Data lines start
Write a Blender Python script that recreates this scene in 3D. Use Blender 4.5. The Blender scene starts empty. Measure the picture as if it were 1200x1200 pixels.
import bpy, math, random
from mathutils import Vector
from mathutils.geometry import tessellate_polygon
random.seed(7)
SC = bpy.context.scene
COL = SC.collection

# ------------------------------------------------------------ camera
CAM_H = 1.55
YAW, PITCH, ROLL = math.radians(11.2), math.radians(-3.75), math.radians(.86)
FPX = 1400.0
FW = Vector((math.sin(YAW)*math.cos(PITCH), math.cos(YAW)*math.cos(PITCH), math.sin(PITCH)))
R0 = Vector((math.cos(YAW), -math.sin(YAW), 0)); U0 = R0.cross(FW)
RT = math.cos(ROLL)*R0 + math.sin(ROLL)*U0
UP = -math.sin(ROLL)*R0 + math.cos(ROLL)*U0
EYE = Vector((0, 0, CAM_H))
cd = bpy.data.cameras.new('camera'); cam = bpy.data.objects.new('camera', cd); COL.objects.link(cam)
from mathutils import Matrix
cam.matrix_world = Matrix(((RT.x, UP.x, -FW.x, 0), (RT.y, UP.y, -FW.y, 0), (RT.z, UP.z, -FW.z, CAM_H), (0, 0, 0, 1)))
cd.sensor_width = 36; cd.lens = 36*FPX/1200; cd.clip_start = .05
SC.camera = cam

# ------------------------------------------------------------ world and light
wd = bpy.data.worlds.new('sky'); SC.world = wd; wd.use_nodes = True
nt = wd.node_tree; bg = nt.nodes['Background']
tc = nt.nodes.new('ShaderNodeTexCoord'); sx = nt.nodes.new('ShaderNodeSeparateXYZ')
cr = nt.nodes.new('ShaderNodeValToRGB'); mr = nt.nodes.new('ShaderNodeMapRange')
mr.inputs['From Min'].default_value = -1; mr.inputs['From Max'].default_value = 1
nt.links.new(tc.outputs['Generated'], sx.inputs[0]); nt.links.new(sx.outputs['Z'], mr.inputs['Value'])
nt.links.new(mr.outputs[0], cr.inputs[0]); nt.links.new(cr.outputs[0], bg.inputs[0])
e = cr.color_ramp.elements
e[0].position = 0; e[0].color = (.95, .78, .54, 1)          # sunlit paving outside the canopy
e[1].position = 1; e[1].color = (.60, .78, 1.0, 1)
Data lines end
What is required:
Restate, word for word and with nothing added, the lines from the first line of the listing through the one where "COL = SC.collection" stands.

Solution for this problem:
Write a Blender Python script that recreates this scene in 3D. Use Blender 4.5. The Blender scene starts empty. Measure the picture as if it were 1200x1200 pixels.
import bpy, math, random
from mathutils import Vector
from mathutils.geometry import tessellate_polygon
random.seed(7)
SC = bpy.context.scene
COL = SC.collection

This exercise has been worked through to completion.